Board member Jim Crowley expressed gratitude to Schendel, pointing out that board members and school district staff lack the expertise to negotiate over the fine points of construction projects.

“It takes a willing contractor,” Schendel said, “and John was more than willing to take a look at it.”

Scarbrough added that district staff and the construction manager are working to identify further cost savings, but noted there is about $2 million in a contingency fund for construction project cost overruns.

He said there is also approximately $1.1 million in the budget to abate any asbestos, salvage what they can, and demolish the old middle school, should the school district fail to find another developer who wants to reuse the building on Carlton Avenue.

“If we sell it, then that $1.1 million could be used in the school construction projects,” Scarbrough said. He said the previous developer, Sherman Associates, pulled out of the purchase agreement after their proposal to turn it into affordable apartments failed to secure state funding, adding that he has already spoken with another developer very interested in the building.
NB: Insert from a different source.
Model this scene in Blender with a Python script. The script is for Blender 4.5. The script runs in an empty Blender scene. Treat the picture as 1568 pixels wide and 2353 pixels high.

Scarbrough suggested and school board members agreed to form an ad hoc committee to look into possibilities for the middle school, possibly enter into negotiations for a purchase agreement which would repurpose the CMS property, and bring a recommendation to the full school board about what to do with the CMS property on Carlton Avenue.

In other matters Monday, Chad Dunaiski of WIPFLI CPAs and Consultants presented the results of the annual audit for the school district, which earned an unmodified (the best) opinion on the basic financial statements. Dunaiski strongly suggested that student activity accounts be held to a higher standard and require greater documentation for funds received and spent.

At the end of the board meeting, Scarbrough and board members discussed the possibility of capping open enrollment numbers in the future. Scarbrough is going to explore different ways of doing that for a future board meeting.